§ Problem requirements
How does the data below read from its first line through the line containing "random.seed(7)"? Print those lines exactly.

------------------------------------------------------------------------

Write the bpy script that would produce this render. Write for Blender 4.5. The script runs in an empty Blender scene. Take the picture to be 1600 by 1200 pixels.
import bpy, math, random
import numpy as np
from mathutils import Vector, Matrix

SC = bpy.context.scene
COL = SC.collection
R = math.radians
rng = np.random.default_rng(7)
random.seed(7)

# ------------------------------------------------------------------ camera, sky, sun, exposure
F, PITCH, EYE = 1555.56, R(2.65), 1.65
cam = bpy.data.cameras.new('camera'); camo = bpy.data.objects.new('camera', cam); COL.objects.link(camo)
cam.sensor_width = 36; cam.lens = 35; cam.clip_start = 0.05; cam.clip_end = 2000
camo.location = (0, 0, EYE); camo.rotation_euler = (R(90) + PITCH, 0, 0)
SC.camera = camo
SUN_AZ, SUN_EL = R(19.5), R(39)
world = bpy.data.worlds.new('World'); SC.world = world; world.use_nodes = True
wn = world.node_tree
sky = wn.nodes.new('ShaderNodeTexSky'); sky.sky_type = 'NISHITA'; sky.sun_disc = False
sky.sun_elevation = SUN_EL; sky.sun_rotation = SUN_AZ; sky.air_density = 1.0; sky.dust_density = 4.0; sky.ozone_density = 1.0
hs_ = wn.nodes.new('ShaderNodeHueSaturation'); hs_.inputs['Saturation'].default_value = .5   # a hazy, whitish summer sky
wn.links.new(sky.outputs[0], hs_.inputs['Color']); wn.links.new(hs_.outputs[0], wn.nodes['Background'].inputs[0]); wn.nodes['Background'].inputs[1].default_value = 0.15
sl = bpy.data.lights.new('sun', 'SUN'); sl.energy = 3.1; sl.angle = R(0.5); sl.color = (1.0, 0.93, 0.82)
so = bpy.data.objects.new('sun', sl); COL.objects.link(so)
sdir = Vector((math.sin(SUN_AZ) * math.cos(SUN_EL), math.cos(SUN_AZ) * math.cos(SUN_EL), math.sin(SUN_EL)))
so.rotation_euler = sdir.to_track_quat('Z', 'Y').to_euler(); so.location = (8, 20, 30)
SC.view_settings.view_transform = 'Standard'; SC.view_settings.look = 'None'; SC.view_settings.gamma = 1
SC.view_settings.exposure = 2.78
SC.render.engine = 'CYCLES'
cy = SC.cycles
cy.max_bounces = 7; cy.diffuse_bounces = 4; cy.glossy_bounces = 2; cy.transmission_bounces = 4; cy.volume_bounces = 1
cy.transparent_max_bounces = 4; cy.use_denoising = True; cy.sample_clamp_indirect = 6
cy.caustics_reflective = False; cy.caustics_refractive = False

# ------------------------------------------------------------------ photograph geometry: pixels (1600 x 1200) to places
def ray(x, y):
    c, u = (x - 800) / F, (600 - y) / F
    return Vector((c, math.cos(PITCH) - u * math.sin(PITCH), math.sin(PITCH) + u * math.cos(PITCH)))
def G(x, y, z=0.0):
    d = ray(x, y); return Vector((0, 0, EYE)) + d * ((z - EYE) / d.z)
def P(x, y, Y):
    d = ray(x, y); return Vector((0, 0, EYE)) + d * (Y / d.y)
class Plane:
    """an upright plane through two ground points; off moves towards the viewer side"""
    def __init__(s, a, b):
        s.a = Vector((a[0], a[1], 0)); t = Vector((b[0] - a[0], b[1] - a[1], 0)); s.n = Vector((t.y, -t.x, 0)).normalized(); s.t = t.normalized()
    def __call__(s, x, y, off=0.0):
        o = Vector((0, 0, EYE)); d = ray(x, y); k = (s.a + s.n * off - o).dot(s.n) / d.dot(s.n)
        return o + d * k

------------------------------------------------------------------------

§ Solution
Write the bpy script that would produce this render. Write for Blender 4.5. The script runs in an empty Blender scene. Take the picture to be 1600 by 1200 pixels.
import bpy, math, random
import numpy as np
from mathutils import Vector, Matrix

SC = bpy.context.scene
COL = SC.collection
R = math.radians
rng = np.random.default_rng(7)
random.seed(7)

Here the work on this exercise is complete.